═════ Material shown ═════

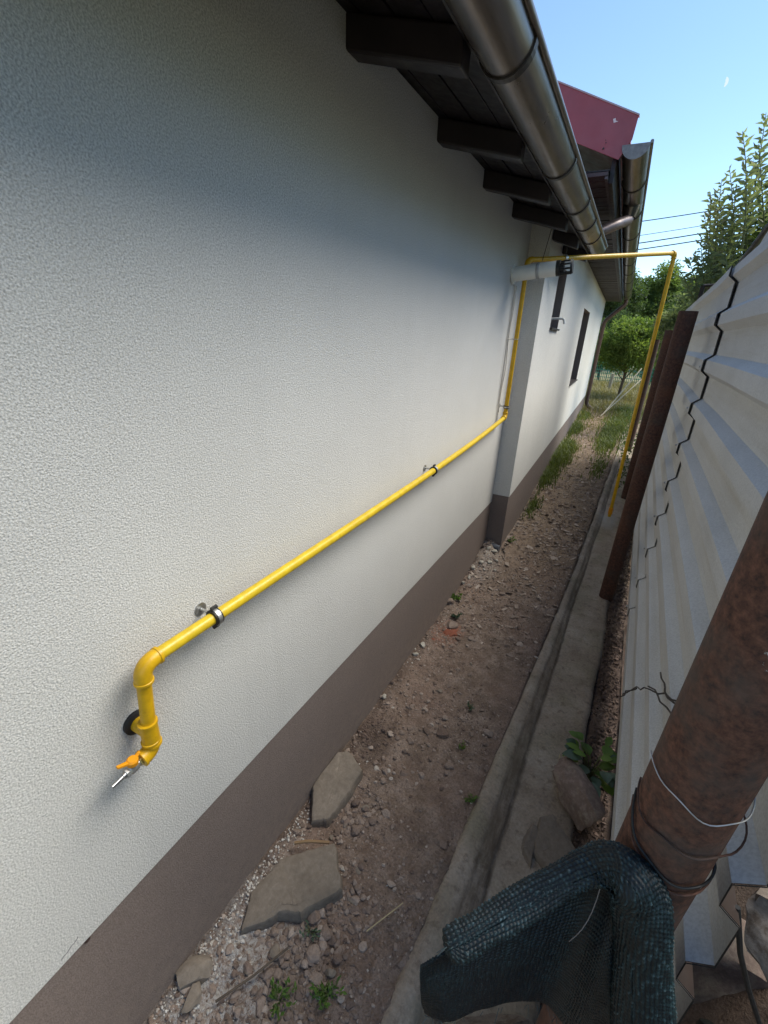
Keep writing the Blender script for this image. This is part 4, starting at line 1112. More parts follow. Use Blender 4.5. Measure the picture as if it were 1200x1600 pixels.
# a pale straw lying on the net
q = MB(); q.tube([tuple(p) for p in (spl(PAN, np.linspace(0.47, 0.47, 7)) + (spl(HEM, np.linspace(0.47, 0.36, 7)) - spl(PAN, np.linspace(0.47, 0.47, 7))) * np.linspace(0.04, 0.42, 7)[:, None] + np.array([0, -0.02, 0.012]) * np.sin(np.linspace(0.5, 2.6, 7))[:, None])], 0.0007, 6)
tag(q.obj('straw', m_simple('grey_straw', (0.25, 0.22, 0.22), 0.7), None, True), 'thin pale straw lying on the dark green net', 'straw')

# ------------------------------------------------------------------ stones
def boulder(name, loc, size, m_, label, cat='stone', seed=0, rotz=0.0, tilt=(0, 0), level=4, rough=0.16, planes=9, group=None):
    rs = np.random.RandomState(seed)
    V, F = rock_verts(level, size, rs, rough, planes)
    V = V + 0.012 * min(size) * 4 * fbm(V * 40 / max(size) * 0.1 + seed, seed, 4)[:, None] * V / (np.linalg.norm(V, axis=1, keepdims=True) + 1e-9)
    Rz = np.array(Matrix.Rotation(rotz, 3, 'Z') @ Matrix.Rotation(tilt[0], 3, 'X') @ Matrix.Rotation(tilt[1], 3, 'Y'))
    o = fast_mesh(name, V @ Rz.T, F, m_, None, True, {'tone': np.full(len(V), 0.7)})
    o.location = loc
    autosmooth(o, 0.5)
    return tag(o, label, cat, group)
def slab(name, poly, z, th, m_, label, seed=0, tilt=(0, 0), group=None):
    bm = bmesh.new(); rs = np.random.RandomState(seed)
    cx_, cy_ = np.mean(poly, 0)
    # subdivided ragged outline
    pts = []
    n_ = len(poly)
    for i in range(n_):
        a, c = np.array(poly[i]), np.array(poly[(i + 1) % n_])
        for t in np.linspace(0, 1, 9)[:-1]:
            p = a + (c - a) * t
            pts.append(p + rs.normal(0, 0.0016, 2) + 0.0028 * np.array([math.sin(p[0] * 55 + p[1] * 31 + seed), math.cos(p[0] * 37 - p[1] * 60 + seed)]))
    pts = np.array(pts)
    rings = []
    prof_ = [(0.006, -th), (0.006, -th * 0.55), (0.002, -0.010), (0.0, -0.005), (-0.0035, -0.0005), (-0.010, 0.0015), (-0.026, 0.003)]
    cen = np.array([cx_, cy_])
    V = []; 
    for ins, dz in prof_:
        for p in pts:
            d = p - cen; L = np.linalg.norm(d)
            pp_ = p + d / L * ins
            V.append((pp_[0], pp_[1], dz + tilt[0] * (pp_[0] - cx_) + tilt[1] * (pp_[1] - cy_)))
    for sfac in (0.7, 0.35):
        for p in pts:
            pp_ = cen + (p - cen) * sfac
            V.append((pp_[0], pp_[1], 0.004 + tilt[0] * (pp_[0] - cx_) + tilt[1] * (pp_[1] - cy_) + rs.normal(0, 0.0008)))
    k_ = len(pts); R = len(prof_) + 2
    F = [(r * k_ + j, r * k_ + (j + 1) % k_, (r + 1) * k_ + (j + 1) % k_, (r + 1) * k_ + j) for r in range(R - 1) for j in range(k_)]
    V.append((cx_, cy_, 0.0045)); F3 = [((R - 1) * k_ + j, (R - 1) * k_ + (j + 1) % k_, len(V) - 1) for j in range(k_)]
    V = [(x, y, zz + z + 0.0022 * math.sin(x * 38 + y * 17) * math.cos(y * 31 - x * 9)) for x, y, zz in V]
    o = mesh_obj(name, V, F + F3, m_, None, True); autosmooth(o, 0.5)
    return tag(o, label, 'stone slab', group)
slab('stone_slab', [(0.088, 0.478), (0.045, 0.570), (0.060, 0.690), (0.205, 0.822), (0.308, 0.722), (0.232, 0.603), (0.175, 0.575)], 0.050, 0.07, M_SLAB, 'large flat grey brown stone slab lying on the gravel in the foreground', 3, (0.06, 0.05))
slab('stone_slab', [(-0.001, 0.960), (0.000, 1.145), (0.035, 1.175), (0.135, 1.135), (0.140, 1.000), (0.125, 0.885), (0.080, 0.850)], 0.046, 0.06, M_SLAB, 'smaller flat stone slab leaning at the plinth above the larger slab', 4, (-0.10, 0.02))
boulder('rock', (0.985, 1.47, 0.035), (0.185, 0.075, 0.072), M_REDROCK, 'long reddish brown rock lying on the concrete strip beside the green plant', seed=12, rotz=math.radians(-57), tilt=(0.25, 0.05), rough=0.22, planes=5)
slab('flat_stone', [(0.86, 1.22), (0.855, 1.36), (0.90, 1.40), (1.005, 1.30), (0.985, 1.20), (0.93, 1.17)], -0.010, 0.03, M_SLAB, 'thin flat stone on the concrete strip between the net and the red rock', 6)
slab('flat_stone', [(0.81, 1.22), (0.835, 1.33), (0.87, 1.31), (0.855, 1.16)], -0.018, 0.022, M_SLAB, 'narrow stone shard beside the thin flat stone near the net', 7)
# stones beyond the near end of the fence
boulder('boulder', (1.43, 0.86, 0.62), (0.20, 0.16, 0.13), M_BOULDER, 'pale rough boulder beyond the cut end of the fence', seed=31, rotz=0.5, rough=0.2)
boulder('boulder', (1.36, 0.72, 0.34), (0.17, 0.15, 0.14), M_MOSSROCK, 'black mossy boulder low beyond the cut end of the fence', seed=32, rotz=1.2, rough=0.22)
boulder('boulder', (1.38, 1.16, 0.72), (0.16, 0.14, 0.10), M_REDROCK, 'brown stone wedged above the pale boulder at the picture edge', seed=33, rotz=0.1)
boulder('boulder', (0.86, 0.62, 0.04), (0.13, 0.10, 0.09), M_BOULDER, 'whitish rock showing under the hem of the green net', seed=34, rotz=0.8)
boulder('boulder', (1.30, 1.05, 0.16), (0.24, 0.20, 0.16), M_REDROCK, 'broad dark earthy stone under the end of the fence', seed=35)
# earth bank behind the fence
xb = np.linspace(1.13, 2.4, 40); yb = np.linspace(-0.5, 3.0, 70)
XB, YB = np.meshgrid(xb, yb); PB = np.stack([XB.ravel(), YB.ravel(), 0 * XB.ravel()], 1)
zb_ = np.clip((PB[:, 0] - 1.13) * 0.9, 0, 0.4) - 0.03 + 0.05 * fbm(PB * 4, 71, 4) + 0.01 * fbm(PB * 30, 77, 3)
I = (np.arange(69)[:, None] * 40 + np.arange(39)[None, :]).ravel()
z0 = np.zeros(len(PB))
o = fast_mesh('earth_bank', np.stack([PB[:, 0], PB[:, 1], zb_], 1), np.stack([I, I + 1, I + 41, I + 40], 1), M_DIRT, None, True, {'dust': z0, 'soil_dark': z0 + 0.35, 'dry': z0, 'brick': z0})
tag(o, 'brown earth bank beyond the end of the fence', kind='structure')
# dark lead wire hanging at the right edge
q = MB(); q.tube([(1.100, 0.60, 1.02), (1.125, 0.59, 0.94), (1.16, 0.60, 0.86), (1.20, 0.605, 0.78), (1.24, 0.62, 0.70)], 0.004, 8)
tag(q.obj('cord', M_BLACK, None, True), 'thin dark cord hanging past the cut end of the fence', 'cord')

# white rubble and bigger loose stones
rs = np.random.RandomState(91)
spots = [(0.02, 3.02, .030), (0.06, 3.10, .026), (0.12, 3.16, .030), (0.15, 3.22, .022), (0.03, 2.90, .022), (0.06, 3.28, .034), (0.11, 3.30, .028), (0.015, 2.82, .018), (0.10, 3.05, .016), (0.17, 3.12, .016)]
for i, (x, y, s) in enumerate(spots):
    boulder('rubble', (x, y, float(ground_height(np.array([x]), np.array([y]))[0]) + s * 0.35), (s, s * 0.8, s * 0.6), M_WHITEROCK, 'chunk of whitish rubble in the heap at the foot of the wall projection', 'rubble', 200 + i, rs.uniform(0, 6), level=3, group='whitish rubble chunks by the wall projection')
for i, (x, y, s) in enumerate([(0.025, 2.03, .026), (0.022, 1.93, .020), (0.02, 1.55, .018)]):
    boulder('rubble', (x, y, float(ground_height(np.array([x]), np.array([y]))[0]) + s * 0.3), (s, s * 0.8, s * 0.6), M_WHITEROCK, ['largest pale rubble lump at the plinth foot midway along the wall', 'mid sized pale rubble lump just nearer than the largest at the plinth foot', 'small pale rubble lump at the plinth foot above the dark soil'][i], 'rubble', 230 + i, rs.uniform(0, 6), level=3)
loose = [(0.36, 0.62, .024, 'stone just right of the lower corner of the large slab'), (0.345, 0.735, .027, 'stone touching the right point of the large slab'), (0.31, 0.82, .02, 'stone above the right point of the large slab'),
         (0.185, 0.94, .028, 'reddish stone right of the lower end of the smaller slab'), (0.22, 1.02, .022, 'stone a little way right of the smaller slab'), (0.165, 0.865, .022, 'stone under the lower tip of the smaller slab'),
         (0.28, 0.47, .028, 'stone between the large slab and the leafy weed'), (0.205, 0.50, .03, 'stone under the lower left edge of the large slab'), (0.38, 0.545, .026, 'stone just above the bushier green weed'),
         (0.16, 0.43, .028, 'stone left of the brown twig in the gravel'), (0.27, 0.34, .03, 'stone below the leafy green weed at the bottom edge'), (0.46, 0.44, .024, 'stone right of the bushier weed near the concrete lip'),
         (0.35, 1.02, .02, 'lone stone on bare dirt right of both slabs'), (0.25, 1.75, .026, 'rounded stone standing proud in the middle of the path'), (0.33, 2.05, .018, 'small stone beyond the rounded one on the path'), (0.50, 2.62, .024, 'flat stone near the concrete lip before the rusty post')]
for i, (x, y, s, lb) in enumerate(loose):
    s *= 0.8
    boulder('loose_stone', (x, y, float(ground_height(np.array([x]), np.array([y]))[0]) + s * 0.1), (s, s * rs.uniform(.6, .9), s * rs.uniform(.4, .6)), M_SLAB if i % 3 else M_REDROCK, lb, 'stone', 300 + i, rs.uniform(0, 6), level=3, group='loose stones on the dirt path')
for i, (x, y, s) in enumerate([(0.045, 0.335, .045), (0.085, 0.30, .03)]):
    boulder('wall_stone', (x, y, 0.04), (s * 1.2, s, s * 0.5), M_SLAB, ['flat brown stone against the plinth near the bottom edge of the picture', 'smaller brown stone beside the flat one against the plinth'][i], 'stone', 340 + i, 0.9 + i, level=3)
boulder('brick_piece', (0.135, 2.26, 0.012), (0.06, 0.045, 0.018), M_BRICK, 'red brick fragment half buried in the dirt path', 'brick', 350, 0.4, level=3)
boulder('brick_piece', (0.06, 2.12, 0.012), (0.035, 0.03, 0.014), M_BRICK, 'small red brick crumb nearer the plinth than the larger fragment', 'brick', 351, 0.9, level=3)
for i, (x, y, s) in enumerate([(0.80, 0.98, .014), (0.86, 1.02, .010), (0.845, 2.0, .016), (0.95, 2.55, .022), (0.80, 2.9, .014)]):
    boulder('pale_pebble', (x, y, -0.05), (s, s * .8, s * .6), M_WHITEROCK, ['pale pebble on the concrete strip just left of the net', 'tiny pale pebble on the strip beside the net', 'pale pebble alone on the middle of the concrete strip', 'largest pale stone on the strip before the rusty post', 'small pale stone at the damp edge of the strip'][i], 'pebble', 360 + i, 0.3 * i, level=3)

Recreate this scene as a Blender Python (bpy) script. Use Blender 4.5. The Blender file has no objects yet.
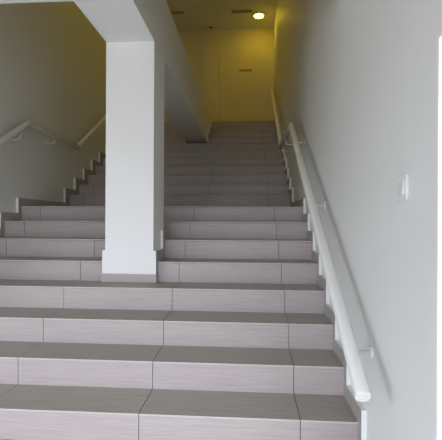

═════

- _What to work on_:
Restate, line by line and word for word, everything from the top of the material through the line that contains "green net', 'straw')". Leave pictures out.

- _Output for this exercise_:
Keep writing the Blender script for this image. This is part 4, starting at line 1112. More parts follow. Use Blender 4.5. Measure the picture as if it were 1200x1600 pixels.
# a pale straw lying on the net
q = MB(); q.tube([tuple(p) for p in (spl(PAN, np.linspace(0.47, 0.47, 7)) + (spl(HEM, np.linspace(0.47, 0.36, 7)) - spl(PAN, np.linspace(0.47, 0.47, 7))) * np.linspace(0.04, 0.42, 7)[:, None] + np.array([0, -0.02, 0.012]) * np.sin(np.linspace(0.5, 2.6, 7))[:, None])], 0.0007, 6)
tag(q.obj('straw', m_simple('grey_straw', (0.25, 0.22, 0.22), 0.7), None, True), 'thin pale straw lying on the dark green net', 'straw')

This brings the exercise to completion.